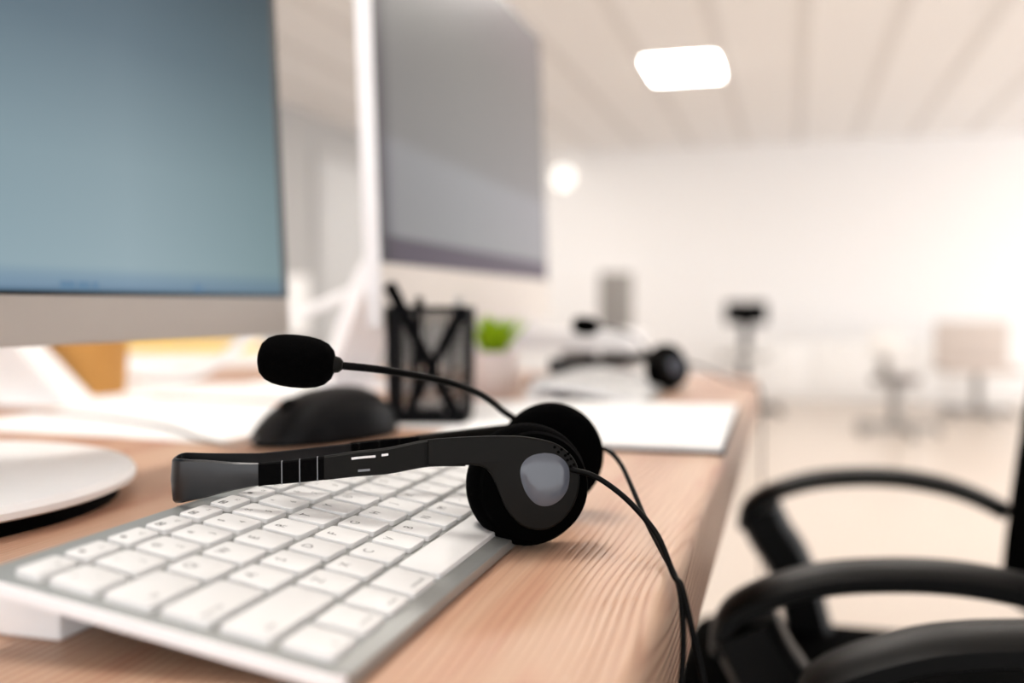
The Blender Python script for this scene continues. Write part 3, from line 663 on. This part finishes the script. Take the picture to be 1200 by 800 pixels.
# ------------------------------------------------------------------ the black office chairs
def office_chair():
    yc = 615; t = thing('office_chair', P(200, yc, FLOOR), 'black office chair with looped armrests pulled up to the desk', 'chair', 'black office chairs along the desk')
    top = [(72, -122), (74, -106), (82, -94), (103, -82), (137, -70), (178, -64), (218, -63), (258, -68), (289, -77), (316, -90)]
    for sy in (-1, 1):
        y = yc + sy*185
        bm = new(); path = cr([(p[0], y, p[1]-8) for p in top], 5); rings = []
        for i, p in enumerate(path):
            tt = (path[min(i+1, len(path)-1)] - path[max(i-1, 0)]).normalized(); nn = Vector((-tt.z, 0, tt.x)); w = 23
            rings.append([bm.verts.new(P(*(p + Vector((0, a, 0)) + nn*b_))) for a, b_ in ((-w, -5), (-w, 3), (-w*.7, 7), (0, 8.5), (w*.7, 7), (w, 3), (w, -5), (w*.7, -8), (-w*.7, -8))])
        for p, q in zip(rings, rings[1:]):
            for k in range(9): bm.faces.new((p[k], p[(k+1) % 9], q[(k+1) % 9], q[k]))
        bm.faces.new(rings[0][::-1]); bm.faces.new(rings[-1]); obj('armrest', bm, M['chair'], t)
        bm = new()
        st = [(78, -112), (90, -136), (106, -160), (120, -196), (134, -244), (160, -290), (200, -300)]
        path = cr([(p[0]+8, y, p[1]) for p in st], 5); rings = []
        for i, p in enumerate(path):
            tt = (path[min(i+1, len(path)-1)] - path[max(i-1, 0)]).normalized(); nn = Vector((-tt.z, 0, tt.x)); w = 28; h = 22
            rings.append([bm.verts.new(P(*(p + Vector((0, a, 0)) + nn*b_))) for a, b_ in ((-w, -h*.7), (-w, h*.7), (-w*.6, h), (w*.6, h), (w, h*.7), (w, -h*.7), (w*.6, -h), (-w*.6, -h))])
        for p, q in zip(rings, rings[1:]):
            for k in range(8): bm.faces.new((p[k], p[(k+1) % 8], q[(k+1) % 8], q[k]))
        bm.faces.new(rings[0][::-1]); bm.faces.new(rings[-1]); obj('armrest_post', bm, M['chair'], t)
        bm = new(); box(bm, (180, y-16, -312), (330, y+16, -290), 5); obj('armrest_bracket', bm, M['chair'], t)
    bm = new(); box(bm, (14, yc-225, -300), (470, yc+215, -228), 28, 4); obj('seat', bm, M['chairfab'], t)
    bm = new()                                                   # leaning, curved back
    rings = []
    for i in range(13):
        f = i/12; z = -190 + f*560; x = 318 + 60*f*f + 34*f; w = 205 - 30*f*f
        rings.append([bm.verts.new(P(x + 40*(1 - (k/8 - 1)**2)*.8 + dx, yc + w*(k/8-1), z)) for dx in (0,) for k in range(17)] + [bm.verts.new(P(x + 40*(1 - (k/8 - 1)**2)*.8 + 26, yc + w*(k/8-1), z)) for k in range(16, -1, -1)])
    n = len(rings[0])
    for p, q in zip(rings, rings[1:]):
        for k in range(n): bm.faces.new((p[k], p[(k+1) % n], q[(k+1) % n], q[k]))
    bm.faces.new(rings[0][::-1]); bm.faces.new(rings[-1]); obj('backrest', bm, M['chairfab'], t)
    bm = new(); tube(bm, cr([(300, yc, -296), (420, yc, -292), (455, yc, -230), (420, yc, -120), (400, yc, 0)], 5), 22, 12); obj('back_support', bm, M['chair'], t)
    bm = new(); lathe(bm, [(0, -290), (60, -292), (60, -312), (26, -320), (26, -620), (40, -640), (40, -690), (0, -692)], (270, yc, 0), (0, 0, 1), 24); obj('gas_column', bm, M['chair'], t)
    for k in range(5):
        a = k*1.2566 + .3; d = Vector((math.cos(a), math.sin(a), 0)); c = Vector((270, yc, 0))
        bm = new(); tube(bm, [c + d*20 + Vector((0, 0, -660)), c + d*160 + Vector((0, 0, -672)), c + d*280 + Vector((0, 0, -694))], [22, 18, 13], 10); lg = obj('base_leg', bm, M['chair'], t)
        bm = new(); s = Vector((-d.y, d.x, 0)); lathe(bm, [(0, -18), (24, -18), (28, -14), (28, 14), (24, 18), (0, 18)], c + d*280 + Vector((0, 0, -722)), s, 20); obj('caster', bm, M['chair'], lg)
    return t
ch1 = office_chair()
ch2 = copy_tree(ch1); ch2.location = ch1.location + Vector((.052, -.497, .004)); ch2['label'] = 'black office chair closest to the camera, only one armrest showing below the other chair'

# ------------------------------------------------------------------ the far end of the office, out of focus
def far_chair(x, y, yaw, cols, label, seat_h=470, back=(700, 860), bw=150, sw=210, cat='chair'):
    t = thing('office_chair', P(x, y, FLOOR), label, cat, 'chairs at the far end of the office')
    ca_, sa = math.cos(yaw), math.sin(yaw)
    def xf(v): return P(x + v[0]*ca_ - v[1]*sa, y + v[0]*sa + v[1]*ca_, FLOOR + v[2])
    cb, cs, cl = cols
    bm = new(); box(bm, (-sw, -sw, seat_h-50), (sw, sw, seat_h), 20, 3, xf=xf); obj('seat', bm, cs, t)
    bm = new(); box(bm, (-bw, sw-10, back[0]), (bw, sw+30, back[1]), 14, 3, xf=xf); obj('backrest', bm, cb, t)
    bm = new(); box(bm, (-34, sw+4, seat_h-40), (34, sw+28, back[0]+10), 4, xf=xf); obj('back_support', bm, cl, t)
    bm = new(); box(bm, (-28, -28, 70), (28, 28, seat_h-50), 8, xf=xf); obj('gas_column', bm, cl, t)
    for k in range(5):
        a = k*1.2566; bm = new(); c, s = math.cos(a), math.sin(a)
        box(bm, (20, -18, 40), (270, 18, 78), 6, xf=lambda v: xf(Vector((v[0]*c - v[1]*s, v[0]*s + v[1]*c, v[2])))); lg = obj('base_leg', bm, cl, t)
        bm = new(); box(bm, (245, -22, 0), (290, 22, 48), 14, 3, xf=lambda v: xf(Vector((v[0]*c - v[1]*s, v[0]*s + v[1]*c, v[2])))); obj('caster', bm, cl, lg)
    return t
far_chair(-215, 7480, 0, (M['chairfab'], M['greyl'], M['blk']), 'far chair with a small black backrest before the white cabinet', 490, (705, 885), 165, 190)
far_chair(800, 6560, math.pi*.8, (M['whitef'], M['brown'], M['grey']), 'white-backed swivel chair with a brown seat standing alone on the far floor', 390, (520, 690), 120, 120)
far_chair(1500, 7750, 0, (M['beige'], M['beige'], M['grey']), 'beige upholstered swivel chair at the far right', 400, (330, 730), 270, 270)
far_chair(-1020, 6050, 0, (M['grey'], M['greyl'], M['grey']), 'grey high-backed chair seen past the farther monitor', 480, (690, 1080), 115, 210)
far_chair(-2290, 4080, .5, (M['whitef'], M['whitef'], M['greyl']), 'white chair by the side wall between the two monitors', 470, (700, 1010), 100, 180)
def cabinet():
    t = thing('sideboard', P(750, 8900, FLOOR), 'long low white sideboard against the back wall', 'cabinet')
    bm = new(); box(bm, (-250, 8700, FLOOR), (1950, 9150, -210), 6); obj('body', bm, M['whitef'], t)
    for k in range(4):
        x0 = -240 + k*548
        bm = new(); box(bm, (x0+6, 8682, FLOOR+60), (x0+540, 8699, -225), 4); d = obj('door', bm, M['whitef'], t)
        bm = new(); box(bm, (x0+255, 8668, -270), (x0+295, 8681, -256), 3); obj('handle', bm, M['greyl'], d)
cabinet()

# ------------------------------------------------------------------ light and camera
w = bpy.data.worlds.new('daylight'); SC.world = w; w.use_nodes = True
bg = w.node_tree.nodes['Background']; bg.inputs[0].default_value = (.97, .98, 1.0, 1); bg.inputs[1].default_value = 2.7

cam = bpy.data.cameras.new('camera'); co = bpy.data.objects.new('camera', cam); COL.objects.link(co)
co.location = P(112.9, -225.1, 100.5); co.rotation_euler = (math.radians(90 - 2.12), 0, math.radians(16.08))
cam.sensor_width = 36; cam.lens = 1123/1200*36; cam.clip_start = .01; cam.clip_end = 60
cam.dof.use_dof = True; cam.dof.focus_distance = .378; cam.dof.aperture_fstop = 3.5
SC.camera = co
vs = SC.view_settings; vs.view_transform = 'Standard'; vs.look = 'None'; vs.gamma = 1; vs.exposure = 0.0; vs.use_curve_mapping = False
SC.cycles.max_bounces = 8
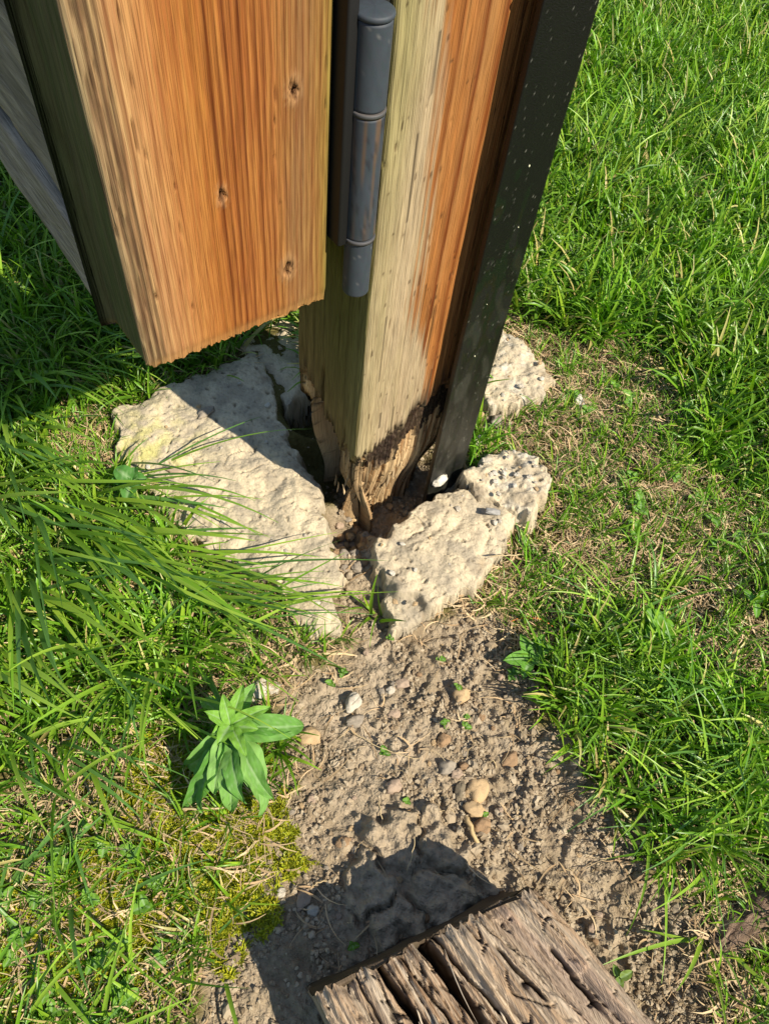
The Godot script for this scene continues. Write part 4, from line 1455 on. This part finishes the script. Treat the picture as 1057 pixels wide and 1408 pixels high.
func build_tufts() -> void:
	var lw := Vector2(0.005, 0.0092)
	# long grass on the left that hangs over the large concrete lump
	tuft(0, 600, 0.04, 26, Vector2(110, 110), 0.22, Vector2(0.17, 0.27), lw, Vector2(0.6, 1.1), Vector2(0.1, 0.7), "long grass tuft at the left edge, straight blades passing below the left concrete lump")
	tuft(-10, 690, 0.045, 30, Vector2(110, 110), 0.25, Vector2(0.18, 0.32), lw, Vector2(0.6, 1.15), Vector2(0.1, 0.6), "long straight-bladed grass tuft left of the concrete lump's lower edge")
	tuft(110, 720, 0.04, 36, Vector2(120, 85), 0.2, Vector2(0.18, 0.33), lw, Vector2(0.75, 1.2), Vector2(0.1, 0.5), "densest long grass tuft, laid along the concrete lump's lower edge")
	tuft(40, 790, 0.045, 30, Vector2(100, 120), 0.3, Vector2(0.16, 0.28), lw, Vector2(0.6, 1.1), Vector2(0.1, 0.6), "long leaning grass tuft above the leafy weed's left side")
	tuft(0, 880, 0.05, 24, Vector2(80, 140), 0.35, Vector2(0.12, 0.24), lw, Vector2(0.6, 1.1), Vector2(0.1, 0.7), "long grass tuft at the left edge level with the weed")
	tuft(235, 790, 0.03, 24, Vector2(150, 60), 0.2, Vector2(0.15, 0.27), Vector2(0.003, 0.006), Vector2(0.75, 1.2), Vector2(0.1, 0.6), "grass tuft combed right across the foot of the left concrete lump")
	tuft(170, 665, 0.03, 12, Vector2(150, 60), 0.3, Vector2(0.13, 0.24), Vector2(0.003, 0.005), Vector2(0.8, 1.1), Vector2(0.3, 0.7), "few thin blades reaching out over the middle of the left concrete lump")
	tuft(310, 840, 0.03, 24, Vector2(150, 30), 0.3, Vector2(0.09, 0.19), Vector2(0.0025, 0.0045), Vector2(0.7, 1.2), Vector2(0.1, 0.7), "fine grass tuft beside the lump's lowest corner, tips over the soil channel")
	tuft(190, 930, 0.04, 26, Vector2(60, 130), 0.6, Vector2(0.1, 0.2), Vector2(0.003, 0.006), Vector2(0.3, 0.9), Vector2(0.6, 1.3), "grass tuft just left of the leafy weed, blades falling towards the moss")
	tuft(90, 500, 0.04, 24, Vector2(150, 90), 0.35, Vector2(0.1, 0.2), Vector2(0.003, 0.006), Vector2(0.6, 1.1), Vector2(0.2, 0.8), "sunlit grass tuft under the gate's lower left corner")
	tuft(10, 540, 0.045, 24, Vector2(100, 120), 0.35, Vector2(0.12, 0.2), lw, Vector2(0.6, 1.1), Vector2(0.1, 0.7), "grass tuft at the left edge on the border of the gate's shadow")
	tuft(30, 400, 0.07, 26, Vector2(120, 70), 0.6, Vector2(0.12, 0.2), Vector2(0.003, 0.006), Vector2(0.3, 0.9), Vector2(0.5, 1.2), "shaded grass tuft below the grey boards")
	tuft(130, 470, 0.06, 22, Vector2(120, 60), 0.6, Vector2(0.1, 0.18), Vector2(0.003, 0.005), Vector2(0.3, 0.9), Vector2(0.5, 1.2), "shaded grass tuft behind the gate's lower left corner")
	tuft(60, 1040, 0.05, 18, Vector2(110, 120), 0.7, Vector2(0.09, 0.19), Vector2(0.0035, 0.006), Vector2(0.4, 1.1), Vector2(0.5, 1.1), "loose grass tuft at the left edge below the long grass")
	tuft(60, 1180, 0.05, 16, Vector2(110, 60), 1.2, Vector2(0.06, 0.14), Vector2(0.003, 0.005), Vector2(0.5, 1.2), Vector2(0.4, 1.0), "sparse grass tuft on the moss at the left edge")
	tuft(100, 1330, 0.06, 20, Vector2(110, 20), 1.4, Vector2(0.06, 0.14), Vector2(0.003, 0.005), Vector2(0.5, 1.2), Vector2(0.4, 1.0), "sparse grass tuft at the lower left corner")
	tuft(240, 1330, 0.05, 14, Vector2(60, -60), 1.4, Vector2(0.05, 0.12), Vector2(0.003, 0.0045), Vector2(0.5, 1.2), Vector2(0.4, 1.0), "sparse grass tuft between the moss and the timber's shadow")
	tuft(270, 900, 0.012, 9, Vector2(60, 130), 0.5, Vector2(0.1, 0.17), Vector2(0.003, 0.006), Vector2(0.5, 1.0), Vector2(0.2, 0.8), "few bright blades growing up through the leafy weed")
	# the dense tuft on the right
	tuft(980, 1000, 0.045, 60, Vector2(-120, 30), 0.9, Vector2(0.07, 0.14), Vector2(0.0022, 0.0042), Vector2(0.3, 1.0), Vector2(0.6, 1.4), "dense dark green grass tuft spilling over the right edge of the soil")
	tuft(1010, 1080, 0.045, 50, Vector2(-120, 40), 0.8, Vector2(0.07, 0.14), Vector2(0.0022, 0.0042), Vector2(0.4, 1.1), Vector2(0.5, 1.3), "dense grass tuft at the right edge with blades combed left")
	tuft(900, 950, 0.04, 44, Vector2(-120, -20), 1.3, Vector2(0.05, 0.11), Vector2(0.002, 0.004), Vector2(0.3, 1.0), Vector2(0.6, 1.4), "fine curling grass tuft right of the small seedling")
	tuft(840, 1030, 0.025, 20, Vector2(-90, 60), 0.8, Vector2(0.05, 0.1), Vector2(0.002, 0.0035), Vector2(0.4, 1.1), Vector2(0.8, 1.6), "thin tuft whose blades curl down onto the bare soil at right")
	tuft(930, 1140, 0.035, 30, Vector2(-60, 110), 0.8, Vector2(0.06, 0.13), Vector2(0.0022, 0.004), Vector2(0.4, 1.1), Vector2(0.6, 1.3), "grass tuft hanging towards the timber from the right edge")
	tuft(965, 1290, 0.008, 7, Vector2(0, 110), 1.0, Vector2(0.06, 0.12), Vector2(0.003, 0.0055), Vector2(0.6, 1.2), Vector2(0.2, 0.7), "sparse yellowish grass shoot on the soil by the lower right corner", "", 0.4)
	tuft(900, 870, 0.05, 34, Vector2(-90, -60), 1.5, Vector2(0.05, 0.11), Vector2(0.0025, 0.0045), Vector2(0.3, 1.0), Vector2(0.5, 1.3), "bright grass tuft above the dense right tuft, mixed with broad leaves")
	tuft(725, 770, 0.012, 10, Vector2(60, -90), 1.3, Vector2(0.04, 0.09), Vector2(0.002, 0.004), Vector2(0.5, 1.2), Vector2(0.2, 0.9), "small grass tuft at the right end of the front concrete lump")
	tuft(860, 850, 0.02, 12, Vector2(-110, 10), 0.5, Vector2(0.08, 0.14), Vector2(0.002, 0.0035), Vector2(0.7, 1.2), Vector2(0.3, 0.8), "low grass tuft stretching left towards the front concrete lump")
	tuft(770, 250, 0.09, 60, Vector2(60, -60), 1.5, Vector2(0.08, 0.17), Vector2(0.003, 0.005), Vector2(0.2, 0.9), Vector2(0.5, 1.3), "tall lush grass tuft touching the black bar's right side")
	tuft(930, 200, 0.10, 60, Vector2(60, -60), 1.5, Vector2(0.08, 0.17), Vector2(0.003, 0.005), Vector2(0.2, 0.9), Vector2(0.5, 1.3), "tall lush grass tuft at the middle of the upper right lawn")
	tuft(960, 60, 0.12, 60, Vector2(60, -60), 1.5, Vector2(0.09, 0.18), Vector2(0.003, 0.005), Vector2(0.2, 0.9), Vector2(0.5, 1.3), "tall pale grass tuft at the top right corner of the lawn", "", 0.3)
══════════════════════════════
## Goal
Write out every line of the preceding listing that contains "this".

## Answer in full
The Blender Python script for this scene continues. Write part 3, from line 663 on. This part finishes the script. Take the picture to be 1200 by 800 pixels.
The Godot script for this scene continues. Write part 4, from line 1455 on. This part finishes the script. Treat the picture as 1057 pixels wide and 1408 pixels high.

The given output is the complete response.